今年で6才になる息子が、早いもので来年には小学生になります。幼児が少年になる時でもあります。私たち夫婦にとっては、何もかもが初めてのことで、なりふり構わず子育てに奮闘中ですが、息子が生まれてからこれまでの時間はあっという間でした。来年から家族や息子の取り巻く環境は、新たなステージへ向けてガラッと変わります。現在、こども園への送り迎えを必要とする息子が、果たして、来年からお寺の前を登下校する小学生のように、自主的な登下校が出来るのか、親心ながらいらぬ心配をしてしまいます。ただ親にとっては心配ではありますが、楽しみでもあります。息子のために、小学校に上がるための生活用品を整えますが、子どもの成長を実感する時でもあり、嬉しさ、喜びでもあります。
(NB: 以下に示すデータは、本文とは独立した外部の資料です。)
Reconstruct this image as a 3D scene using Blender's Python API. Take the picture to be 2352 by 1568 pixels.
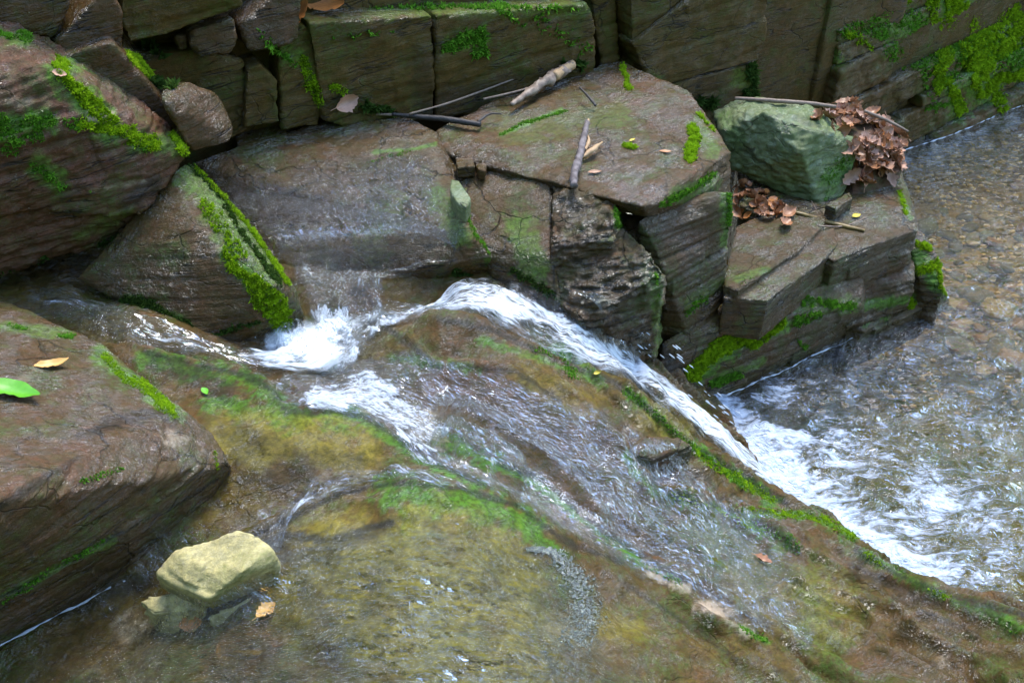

最近、山陽新聞で「こどもの視点カフェ」を取り上げた記事を読みました。その記事によれば、1才ぐらいの子どもからすれば、大人は4メートルの巨人に見えるそうです。記事の筆者が実際にゴーグルを付けて叱られる体験をしてみたら、恐怖しか感じなかったそうです。また小学1年生の平均値を基に作られた「大人のランドセル」は18.9キロの重さがあり、1人で背負うことができなかったそうです。「こどもの視点カフェ」の体験の総評として、子どもがどれほど小さな存在か、私たちがいかに大人の感覚を前提にしているか、痛感させられる。と述べていました。
相田みつを氏の詩に、
そんか とくか 人間のものさし
うそか まことか 仏さまのものさし
があります。親鸞聖人(宗祖)は、私たち人間を含めた生きとし生けるものは全て、「煩悩具足の凡夫」と示されます。人間は何をするにしても自分本位の感情が、どうしてもその片隅に入り込んでしまいます。私たちは、自分自身に巣くう煩悩を、悟りを得るために自力で取り払うことができません。アミダさまは、だからこそ私の救いの目当てなんだと、南無阿弥陀仏というお念仏に、全ての救いの功徳を込めて、全力で私たちに届け続け、はたらき続けてくださっています。そして凡夫である私たちの有り様に、「ありのまま、そのままでいい」とむしろ肯定して、「必ず救うから私にまかせなさい」と、ナンマンダブツという声の仏さまとなり、口からこぼれ出て、教えてくださっています。宗祖は、アミダさまの救いのおはたらきを、よく海に譬えられていますが、高所から海を望めば、水平線が見えます。ある作家が、水平線というのはバニシングポイント。船から見ても高い山から見ても、必ず目の高さにある。と述べています。アミダさまは、どんな時でも、誰にでも平等に、同じ目線で温かく、優しく、救いのおはたらきで包んでくださっています。